Last Sunday February 5th, we introduced liturgical media within our celebration of the Eucharist in the Sports Hall. This inaugural liturgy featured the extensive use of twin screens and two laser projectors on either side of the altar to enhance our worship and deepen our understanding of the Eucharistic Liturgy. Speaking to the students at Morning Prayer last week, Mr Cyril Murphy, Director of Liturgy, explained what is involved and called on the boys to involve themselves as well…
‘Today in our lives, we are used to all sorts of media: social, commercial, and advertising – so what is liturgical media?
Liturgical media is any digital or electronic content used for the purposes of worship and liturgy – this digital content can include graphics, video clips, moving images, animation and music tracks. We have been preparing the content for four months in conjunction with Mike Wilson’s company – Ditto TV – a London based studio that specialises in media communications. Mike put his creative team and head creative designer, Tone Davies, at our disposal, pro bono, and they have produced some wonderful content for us. Dr Richard Leonard SJ, an Australian based expert in this field, is also pitching in, along with Cathal Burke, a Dublin based media and communications graduate and technician.
We are doing this to bring you more fully into the richness of this liturgy and to make it much more accessible and interactive with your increased participation. You are a digital, visual generation and this is your preferred method of communication. We are cutting down on wordiness and text and endeavouring to stimulate your senses through a visual medium. Our Sunday Liturgy needs to be a better experience – a richer experience – for you. This will be 21st Century Liturgy and we are asking that you leave your ego at the door and get involved. In time we expect that you will create your own content around the Gospel readings of the day and bring it to your peers on Sunday for our liturgy, thereby being true disciples for Christ.
At a very basic level, I hope to see a big response within the Mass itself, both in terms of spoken and sung responses, all of which will now be clearly visible on the screen. The success of this will not be measured by how cool and slick this technology turns out to be – the success of this will be measured by the quality of your engagement:
- Are you joining in?
- Are you moved?
- Does it make you think?
- Has the gospel become more relevant to your life today?
- Are you stimulated to participate in the Eucharist?

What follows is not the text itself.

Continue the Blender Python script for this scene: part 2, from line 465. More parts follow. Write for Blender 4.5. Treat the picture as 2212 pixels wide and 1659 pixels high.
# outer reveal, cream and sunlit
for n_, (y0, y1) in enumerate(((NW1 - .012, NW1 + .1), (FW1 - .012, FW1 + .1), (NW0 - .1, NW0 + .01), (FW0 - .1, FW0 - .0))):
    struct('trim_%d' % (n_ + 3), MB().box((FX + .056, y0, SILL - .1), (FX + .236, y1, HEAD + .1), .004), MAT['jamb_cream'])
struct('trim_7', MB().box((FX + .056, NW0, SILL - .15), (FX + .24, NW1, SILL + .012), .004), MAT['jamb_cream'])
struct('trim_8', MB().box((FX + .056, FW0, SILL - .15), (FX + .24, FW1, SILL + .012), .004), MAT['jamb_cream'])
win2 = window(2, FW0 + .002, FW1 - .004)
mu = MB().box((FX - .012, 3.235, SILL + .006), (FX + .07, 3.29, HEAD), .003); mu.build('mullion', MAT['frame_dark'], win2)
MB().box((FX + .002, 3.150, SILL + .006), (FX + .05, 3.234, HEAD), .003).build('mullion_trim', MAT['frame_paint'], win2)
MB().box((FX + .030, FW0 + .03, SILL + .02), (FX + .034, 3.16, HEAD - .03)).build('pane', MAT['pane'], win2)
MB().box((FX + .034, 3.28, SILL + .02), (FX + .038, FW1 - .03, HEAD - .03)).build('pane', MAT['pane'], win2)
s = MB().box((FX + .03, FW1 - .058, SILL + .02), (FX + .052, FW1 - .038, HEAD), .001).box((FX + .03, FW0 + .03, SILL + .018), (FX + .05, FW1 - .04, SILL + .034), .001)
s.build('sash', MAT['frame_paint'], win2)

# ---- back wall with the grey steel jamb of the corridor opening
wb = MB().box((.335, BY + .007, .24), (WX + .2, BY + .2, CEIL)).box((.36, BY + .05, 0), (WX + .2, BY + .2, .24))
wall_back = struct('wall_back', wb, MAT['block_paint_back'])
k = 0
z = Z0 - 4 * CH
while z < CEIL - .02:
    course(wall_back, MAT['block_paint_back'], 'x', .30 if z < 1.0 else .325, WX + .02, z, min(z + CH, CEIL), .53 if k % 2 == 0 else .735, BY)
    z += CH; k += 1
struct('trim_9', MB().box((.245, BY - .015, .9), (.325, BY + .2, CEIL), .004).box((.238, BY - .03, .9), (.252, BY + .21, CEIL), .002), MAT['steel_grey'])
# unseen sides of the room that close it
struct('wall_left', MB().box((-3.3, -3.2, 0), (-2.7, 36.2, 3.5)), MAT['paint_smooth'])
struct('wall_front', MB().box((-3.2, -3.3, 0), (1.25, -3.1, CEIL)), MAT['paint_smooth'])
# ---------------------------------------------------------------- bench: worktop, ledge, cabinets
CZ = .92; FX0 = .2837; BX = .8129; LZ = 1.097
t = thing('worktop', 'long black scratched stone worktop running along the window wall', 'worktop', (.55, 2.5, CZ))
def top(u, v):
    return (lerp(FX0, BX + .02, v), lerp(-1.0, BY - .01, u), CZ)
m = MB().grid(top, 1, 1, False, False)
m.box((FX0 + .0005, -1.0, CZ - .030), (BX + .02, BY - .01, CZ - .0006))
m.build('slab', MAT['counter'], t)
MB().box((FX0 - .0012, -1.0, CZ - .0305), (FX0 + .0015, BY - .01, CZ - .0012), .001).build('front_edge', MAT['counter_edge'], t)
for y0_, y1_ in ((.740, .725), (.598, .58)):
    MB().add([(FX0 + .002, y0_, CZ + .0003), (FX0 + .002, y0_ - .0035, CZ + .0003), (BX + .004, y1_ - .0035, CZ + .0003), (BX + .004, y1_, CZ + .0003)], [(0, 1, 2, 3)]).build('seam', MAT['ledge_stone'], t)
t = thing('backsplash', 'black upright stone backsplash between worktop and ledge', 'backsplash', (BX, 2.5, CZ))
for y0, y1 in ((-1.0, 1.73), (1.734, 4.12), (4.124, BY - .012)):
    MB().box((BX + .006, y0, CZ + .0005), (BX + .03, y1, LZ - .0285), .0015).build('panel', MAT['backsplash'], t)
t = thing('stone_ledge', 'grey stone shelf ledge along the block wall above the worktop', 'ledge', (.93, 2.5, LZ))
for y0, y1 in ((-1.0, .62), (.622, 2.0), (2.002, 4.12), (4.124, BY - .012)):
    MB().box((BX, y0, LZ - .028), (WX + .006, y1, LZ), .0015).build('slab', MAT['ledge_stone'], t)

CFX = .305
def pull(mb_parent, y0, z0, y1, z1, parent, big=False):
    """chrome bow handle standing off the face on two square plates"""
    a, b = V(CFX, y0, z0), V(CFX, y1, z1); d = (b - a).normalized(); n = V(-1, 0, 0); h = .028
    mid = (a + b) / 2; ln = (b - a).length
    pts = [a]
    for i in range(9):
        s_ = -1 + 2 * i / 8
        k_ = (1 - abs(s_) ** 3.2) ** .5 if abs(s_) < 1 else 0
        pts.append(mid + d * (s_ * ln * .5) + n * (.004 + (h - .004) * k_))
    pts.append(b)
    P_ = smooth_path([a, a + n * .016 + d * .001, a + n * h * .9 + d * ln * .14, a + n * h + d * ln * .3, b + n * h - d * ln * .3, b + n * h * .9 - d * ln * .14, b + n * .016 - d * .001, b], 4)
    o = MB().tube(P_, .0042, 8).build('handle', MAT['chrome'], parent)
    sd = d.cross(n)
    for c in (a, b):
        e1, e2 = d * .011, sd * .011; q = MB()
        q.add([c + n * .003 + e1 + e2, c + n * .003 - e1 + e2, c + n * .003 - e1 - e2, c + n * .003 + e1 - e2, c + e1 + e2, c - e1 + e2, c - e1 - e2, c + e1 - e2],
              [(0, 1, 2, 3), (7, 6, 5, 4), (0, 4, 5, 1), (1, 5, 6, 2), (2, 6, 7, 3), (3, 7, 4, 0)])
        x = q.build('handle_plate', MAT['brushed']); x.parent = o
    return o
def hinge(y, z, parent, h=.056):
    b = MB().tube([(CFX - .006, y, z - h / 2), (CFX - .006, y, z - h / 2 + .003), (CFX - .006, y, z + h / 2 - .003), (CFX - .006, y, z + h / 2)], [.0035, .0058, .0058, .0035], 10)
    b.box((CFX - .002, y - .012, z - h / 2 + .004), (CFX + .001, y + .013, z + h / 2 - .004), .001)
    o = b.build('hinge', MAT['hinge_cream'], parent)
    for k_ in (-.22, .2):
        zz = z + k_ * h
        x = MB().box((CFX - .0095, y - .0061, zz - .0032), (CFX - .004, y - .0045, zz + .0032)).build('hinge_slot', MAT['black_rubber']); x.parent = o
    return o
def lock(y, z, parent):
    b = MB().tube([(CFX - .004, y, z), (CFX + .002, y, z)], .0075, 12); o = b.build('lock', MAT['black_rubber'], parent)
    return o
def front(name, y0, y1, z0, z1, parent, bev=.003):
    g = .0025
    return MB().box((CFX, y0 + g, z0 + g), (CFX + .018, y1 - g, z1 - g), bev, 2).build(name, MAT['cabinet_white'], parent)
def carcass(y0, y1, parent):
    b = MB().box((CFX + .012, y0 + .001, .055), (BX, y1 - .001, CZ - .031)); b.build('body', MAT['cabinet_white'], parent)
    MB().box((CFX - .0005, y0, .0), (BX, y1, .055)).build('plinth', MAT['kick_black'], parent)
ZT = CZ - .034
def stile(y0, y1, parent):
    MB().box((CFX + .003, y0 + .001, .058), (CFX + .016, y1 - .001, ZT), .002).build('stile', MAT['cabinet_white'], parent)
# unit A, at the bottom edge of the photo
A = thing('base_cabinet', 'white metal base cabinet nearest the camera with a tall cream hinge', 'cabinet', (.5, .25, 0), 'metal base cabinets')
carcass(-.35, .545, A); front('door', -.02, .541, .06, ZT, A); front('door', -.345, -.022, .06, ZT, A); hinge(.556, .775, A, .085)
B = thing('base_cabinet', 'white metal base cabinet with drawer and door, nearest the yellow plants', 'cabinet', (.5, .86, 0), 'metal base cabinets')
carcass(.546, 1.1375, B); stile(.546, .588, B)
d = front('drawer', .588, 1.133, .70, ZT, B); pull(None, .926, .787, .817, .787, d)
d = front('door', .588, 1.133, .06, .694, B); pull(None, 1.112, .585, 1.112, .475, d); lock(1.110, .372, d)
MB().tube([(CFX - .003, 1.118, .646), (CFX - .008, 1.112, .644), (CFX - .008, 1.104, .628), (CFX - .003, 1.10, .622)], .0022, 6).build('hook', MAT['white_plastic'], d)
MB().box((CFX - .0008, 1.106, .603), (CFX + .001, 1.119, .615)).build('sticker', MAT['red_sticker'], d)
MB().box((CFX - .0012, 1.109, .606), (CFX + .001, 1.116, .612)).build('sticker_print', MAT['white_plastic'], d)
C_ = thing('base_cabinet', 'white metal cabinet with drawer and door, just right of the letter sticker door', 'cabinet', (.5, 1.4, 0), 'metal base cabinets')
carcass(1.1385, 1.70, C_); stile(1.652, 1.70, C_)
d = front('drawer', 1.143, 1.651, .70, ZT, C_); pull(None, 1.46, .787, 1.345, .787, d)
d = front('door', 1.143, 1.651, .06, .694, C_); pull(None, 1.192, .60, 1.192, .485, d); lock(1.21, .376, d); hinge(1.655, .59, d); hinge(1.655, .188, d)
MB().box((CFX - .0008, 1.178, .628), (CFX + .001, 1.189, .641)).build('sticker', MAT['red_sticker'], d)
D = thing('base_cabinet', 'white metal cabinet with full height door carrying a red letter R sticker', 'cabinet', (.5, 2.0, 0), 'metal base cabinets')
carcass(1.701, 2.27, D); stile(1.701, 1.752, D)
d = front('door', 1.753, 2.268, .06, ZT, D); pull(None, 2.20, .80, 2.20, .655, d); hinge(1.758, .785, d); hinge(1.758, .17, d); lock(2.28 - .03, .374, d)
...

- Will you reflect or ponder on something you saw or heard during the liturgy later that day, later that week?
The summit of our week
If we can’t do this in Clongowes, where can we do it? Our Sunday liturgy is the most explicit expression of our ethos and and our mission here in Clongowes. It is the summit of our week and underlines the centrality of the Ignatian ethos – that Jesus Christ is the model for all human life.
The new facility will also be a great resource for the college in other areas. The quality of the dual laser HD projectors is superb and will allow us to view games, matches and films as well as being suitable for awards and presentations ceremonies and conference use.
But, first and foremost, this is a communication tool designed to enrich our worship here in Clongowes, not to entertain us, but to form us – to unite us into one faith community that is engaged in the supreme prayer of our church, the liturgy of the Eucharist.
I appeal to you to give it a go and join in this Sunday and on every Sunday to come.’